Разумеется, часть заработка постояльцев работного дома шла на его содержание. А содержание в доме улучшилось: например, ранним утром перед работой выдавался чай с сахаром и черным хлебом в неограниченном количестве. По воспоминаниям старых москвичей, такое угощение предлагали некоторые московские храмы для своих певчих после воскресной службы. На обед и ужин было горячее кушанье – щи и каша с салом, постным маслом, хлебом и даже небольшим количеством мяса. Поскольку работный дом был постоянным местом проживания, а не ночлежкой, в нем имелся организованный досуг. Кроме библиотеки, популярность имели концерты, любительский хор и даже театральные постановки. Особым успехом пользовался Гоголь, постояльцы охотно ставили пьесы «Ревизор» и «Женитьба».

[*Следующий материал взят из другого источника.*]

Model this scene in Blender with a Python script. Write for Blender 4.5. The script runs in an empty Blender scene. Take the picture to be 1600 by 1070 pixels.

За исключением абсолютно бездомных, которых некуда было выслать по этапу, пребывание в работном доме имело свой срок. Для принудительно заключенных он обычно составлял полтора месяца, но доходило и до одной недели, и до полугода. Добровольцы принимались или на определенный срок, обычно 36 дней, или до получения заработка в размере пяти рублей, или, по желанию, бессрочно. Точно также они могли покинуть работный дом в любой момент по собственному желанию или по усмотрению администрации, например за неблагонравное поведение.
Потом явилась идея разделить работный дом на два отдельных учреждения – дом трудолюбия для добровольцев и работный дом для лиц, приводимых полицией. И все же работный дом в Большом Харитоньевском вместе со своей домовой Спасской церковью просуществовал до Октябрьской революции.